Stéphane Manier : Peu d'informations à propos de ce journaliste amateur de musique qui, en 1926, organisait des expositions de peintures et paraît avoir servi de courtier à Champigny. En réalité, ce qui le liait à la galeriste de la rue Sainte-Anne était la chirologie, dont l'un et l'autre étaient férus. En mars 1930 il soumet à Denoël le manuscrit d'un roman : « Il a écrit un livre, dont je n’ai lu que cent pages. Mais ces cent pages sont d’un écrivain singulièrement puissant et humain. Voilà un homme que personne ne pouvait estimer comme écrivain il y a deux ans. Souvenez-vous de notre gêne... Aujourd’hui, s’il le veut, je serai heureux de publier son œuvre où je mets ma confiance. » Denoël lui édite en effet deux romans en 1930 et 1931 puis Manier publie ailleurs. Il fait partie des journalistes de gauche qui « couvrent » la guerre d'Espagne pour le quotidien communiste Ce Soir. Il rejoint Londres en 1940 et paraît appartenir aux services spéciaux du général de Gaulle. Il est mort en Angleterre dans des circonstances mouvementées. Reçoit en 1947 la médaille de la Résistance à titre posthume.
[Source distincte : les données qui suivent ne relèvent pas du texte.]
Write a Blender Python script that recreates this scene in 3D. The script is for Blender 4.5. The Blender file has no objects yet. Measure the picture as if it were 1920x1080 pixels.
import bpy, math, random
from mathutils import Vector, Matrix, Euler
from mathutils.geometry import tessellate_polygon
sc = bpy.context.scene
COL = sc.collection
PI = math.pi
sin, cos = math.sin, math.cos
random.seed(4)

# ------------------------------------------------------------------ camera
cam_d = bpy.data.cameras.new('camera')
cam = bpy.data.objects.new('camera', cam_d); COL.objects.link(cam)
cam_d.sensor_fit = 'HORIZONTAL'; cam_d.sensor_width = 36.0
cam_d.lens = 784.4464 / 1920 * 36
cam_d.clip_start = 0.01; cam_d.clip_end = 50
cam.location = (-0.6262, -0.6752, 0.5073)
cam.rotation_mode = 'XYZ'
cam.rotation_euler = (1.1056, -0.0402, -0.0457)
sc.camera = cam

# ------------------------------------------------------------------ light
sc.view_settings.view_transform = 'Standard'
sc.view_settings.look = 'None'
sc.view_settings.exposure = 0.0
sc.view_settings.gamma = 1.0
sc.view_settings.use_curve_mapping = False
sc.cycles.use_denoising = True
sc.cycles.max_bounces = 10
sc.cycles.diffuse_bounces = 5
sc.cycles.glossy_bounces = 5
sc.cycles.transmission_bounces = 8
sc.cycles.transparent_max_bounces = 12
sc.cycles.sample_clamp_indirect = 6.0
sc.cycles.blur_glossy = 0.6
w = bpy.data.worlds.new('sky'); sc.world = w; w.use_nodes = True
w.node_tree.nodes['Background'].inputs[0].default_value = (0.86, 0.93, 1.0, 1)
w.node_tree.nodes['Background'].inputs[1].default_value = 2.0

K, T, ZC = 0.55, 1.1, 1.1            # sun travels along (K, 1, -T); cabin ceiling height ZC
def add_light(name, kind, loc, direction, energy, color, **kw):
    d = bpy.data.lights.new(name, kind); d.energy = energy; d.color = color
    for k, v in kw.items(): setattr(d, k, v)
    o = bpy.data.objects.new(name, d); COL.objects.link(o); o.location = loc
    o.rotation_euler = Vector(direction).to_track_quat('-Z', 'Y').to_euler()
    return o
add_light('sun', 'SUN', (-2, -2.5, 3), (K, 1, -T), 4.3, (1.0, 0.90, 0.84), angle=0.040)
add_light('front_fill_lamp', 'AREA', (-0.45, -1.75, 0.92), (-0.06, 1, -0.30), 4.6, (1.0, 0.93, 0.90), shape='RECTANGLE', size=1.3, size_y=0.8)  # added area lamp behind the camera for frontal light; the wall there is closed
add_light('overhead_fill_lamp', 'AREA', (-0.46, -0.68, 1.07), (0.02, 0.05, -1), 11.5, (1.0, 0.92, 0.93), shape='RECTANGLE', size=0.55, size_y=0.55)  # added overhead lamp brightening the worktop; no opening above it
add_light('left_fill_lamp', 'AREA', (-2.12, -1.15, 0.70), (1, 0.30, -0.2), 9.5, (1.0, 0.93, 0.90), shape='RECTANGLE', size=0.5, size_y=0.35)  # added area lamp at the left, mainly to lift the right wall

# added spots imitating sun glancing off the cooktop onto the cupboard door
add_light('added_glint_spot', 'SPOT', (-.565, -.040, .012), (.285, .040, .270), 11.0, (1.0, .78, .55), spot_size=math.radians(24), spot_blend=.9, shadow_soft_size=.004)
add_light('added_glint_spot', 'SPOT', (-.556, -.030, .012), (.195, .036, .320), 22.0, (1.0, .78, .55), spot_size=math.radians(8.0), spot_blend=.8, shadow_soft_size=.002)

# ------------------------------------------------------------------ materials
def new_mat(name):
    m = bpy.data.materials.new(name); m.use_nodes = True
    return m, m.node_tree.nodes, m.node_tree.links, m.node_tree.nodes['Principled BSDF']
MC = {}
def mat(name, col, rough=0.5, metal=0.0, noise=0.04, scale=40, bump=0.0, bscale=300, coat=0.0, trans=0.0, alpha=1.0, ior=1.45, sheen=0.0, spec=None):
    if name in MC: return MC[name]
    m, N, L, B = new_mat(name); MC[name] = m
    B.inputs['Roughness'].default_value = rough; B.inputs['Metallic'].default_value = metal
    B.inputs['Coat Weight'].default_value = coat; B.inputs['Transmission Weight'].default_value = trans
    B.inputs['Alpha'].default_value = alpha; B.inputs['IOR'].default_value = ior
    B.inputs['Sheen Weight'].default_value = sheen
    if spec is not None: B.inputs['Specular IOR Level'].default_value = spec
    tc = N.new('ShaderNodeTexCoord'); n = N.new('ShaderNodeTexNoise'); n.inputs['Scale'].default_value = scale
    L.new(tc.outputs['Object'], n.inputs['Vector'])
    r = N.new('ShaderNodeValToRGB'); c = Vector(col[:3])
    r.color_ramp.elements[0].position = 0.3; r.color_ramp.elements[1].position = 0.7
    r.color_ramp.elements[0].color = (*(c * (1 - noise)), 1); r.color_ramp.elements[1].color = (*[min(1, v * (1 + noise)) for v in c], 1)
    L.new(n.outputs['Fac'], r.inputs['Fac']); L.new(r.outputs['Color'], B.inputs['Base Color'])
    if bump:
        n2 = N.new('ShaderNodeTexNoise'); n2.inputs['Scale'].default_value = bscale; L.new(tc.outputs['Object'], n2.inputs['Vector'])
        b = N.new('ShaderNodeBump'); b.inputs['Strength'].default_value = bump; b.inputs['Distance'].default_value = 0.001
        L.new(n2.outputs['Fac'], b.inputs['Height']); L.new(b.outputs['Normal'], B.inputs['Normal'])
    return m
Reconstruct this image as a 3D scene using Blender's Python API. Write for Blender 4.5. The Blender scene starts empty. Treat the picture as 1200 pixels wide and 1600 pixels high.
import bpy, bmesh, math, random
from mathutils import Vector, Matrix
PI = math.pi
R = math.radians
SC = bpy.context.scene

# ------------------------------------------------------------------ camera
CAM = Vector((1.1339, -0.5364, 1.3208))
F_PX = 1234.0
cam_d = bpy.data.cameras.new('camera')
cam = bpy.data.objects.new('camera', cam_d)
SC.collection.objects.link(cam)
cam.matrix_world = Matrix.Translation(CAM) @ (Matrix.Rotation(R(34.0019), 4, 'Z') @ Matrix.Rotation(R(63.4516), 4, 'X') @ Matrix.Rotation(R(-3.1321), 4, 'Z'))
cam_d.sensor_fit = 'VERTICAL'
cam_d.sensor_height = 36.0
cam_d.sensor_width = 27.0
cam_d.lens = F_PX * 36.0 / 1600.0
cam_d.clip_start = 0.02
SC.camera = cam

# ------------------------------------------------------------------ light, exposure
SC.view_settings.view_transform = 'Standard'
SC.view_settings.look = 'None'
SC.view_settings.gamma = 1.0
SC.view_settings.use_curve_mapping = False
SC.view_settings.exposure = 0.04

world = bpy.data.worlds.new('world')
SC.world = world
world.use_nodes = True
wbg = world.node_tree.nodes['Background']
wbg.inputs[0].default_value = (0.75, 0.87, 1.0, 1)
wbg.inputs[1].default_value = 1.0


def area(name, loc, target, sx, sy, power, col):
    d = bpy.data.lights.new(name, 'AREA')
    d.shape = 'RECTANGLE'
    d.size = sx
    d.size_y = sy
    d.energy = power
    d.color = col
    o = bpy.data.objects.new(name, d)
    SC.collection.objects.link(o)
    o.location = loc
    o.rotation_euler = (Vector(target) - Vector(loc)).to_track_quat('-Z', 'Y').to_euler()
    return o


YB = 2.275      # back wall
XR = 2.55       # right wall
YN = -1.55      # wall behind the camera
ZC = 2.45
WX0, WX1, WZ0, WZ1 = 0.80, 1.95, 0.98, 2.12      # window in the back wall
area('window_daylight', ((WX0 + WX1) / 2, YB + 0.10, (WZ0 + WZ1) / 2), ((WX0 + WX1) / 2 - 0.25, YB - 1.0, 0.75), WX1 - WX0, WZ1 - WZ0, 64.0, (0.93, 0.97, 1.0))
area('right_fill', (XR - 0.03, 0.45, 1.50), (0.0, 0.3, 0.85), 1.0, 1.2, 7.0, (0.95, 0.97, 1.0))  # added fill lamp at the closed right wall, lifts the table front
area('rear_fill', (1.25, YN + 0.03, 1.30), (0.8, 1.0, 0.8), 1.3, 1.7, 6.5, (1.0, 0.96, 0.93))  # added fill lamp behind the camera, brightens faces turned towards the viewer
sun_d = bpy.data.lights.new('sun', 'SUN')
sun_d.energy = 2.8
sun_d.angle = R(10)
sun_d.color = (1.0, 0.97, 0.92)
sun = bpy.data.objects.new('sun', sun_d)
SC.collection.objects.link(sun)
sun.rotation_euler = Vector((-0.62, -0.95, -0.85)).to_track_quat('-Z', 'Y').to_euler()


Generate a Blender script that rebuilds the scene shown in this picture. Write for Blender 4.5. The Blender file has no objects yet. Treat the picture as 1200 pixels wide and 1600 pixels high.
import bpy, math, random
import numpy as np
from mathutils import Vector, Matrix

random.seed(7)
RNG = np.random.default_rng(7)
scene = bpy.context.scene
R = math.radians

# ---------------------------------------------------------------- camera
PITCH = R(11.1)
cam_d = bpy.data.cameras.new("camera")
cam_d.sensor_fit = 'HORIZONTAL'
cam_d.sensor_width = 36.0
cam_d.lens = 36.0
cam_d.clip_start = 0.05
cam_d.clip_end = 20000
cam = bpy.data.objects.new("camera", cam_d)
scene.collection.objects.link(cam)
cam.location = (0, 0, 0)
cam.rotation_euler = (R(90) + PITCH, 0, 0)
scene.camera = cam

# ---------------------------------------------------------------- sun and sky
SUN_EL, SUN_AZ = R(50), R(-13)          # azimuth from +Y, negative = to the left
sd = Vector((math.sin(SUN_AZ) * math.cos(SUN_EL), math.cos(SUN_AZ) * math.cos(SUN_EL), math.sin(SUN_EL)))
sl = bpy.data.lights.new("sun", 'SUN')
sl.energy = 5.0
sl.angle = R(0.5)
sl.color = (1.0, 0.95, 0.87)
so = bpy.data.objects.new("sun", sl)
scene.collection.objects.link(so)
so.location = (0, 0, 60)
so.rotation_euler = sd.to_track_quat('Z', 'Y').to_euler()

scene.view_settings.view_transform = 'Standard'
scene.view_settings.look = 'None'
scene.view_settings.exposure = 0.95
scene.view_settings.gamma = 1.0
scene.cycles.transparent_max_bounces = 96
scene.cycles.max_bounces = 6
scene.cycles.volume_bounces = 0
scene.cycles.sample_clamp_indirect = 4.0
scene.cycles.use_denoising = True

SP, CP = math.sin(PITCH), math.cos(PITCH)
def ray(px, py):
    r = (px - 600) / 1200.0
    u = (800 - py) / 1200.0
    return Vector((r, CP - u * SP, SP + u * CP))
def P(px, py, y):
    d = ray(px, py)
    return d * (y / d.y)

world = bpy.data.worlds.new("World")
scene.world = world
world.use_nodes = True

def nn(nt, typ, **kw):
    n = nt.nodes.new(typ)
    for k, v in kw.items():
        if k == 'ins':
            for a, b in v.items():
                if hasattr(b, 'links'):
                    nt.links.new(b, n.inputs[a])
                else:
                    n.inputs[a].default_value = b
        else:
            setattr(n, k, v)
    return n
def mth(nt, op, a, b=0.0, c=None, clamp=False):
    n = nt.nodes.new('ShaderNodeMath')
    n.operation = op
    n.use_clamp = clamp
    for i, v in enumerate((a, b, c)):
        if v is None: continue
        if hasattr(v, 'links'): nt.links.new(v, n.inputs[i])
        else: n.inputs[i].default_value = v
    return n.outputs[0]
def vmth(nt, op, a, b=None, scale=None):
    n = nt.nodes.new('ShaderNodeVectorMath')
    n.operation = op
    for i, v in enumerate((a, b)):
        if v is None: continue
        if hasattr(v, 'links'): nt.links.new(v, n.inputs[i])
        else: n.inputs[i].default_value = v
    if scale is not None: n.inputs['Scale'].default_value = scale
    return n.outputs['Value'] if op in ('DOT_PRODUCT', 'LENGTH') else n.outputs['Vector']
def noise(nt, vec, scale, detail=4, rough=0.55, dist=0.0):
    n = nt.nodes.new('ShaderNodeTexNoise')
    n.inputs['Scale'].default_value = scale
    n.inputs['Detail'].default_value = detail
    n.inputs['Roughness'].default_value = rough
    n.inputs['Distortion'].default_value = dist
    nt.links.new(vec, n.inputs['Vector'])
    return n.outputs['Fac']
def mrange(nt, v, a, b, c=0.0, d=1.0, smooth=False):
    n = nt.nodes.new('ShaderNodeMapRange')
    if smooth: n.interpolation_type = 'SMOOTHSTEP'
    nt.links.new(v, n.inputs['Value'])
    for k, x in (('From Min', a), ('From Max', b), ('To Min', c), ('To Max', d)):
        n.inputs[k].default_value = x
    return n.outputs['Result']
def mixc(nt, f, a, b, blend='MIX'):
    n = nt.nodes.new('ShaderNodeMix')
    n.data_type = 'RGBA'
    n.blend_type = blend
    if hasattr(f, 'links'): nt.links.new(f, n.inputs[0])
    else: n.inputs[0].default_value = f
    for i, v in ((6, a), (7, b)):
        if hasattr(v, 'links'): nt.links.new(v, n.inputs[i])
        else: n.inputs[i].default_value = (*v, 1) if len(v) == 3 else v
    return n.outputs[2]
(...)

Georges Charensol : né le 26 décembre 1899 à Privas. En 1918 à Paris, rencontre Henri Béraud, Henri Jeanson, Florent Fels, directeur de L'Art Vivant où il publie ses premiers articles. Secrétaire de rédaction à Paris-Journal en 1923, rédacteur aux Nouvelles Littéraires entre 1925 et 1939, co-fondateur du prix Renaudot en 1926, fréquente Rouault, Vlaminck, Kissling, Pascin, Chagall. Directeur littéraire de L'Intransigeant entre 1936 et 1938. Denoël mentionne son nom dès décembre 1926, alors qu'il vient d'être embauché chez Champigny : le journaliste est un habitué de la galerie et il prend des notes à propos des tableaux exposés. En 1931 Charensol accepte de patronner une collection chez Denoël et Steele : « Les Romanciers étrangers contemporains ». Entre 1932 et 1941 Denoël le cite régulièrement à propos des prix littéraires. C'est un allié précieux dans la course au prix Renaudot que Denoël obtient à sept reprises entre 1931 et 1939. Décède le 15 mai 1995.
Marcel Sauvage : écrivain et journaliste né en 1895, membre du jury Renaudot, dont Denoël éditera quatre ouvrages entre 1932 et 1938 et qui renouera avec lui en juillet 1945. Son nom n'apparaît pas en 1926 dans les lettres de Denoël mais Marcel Sauvage m'écrira en 1980 qu'il l'avait connu comme vendeur dans la galerie de Champigny. Deuxième allié de poids au sein du jury Renaudot. Décède en 1985.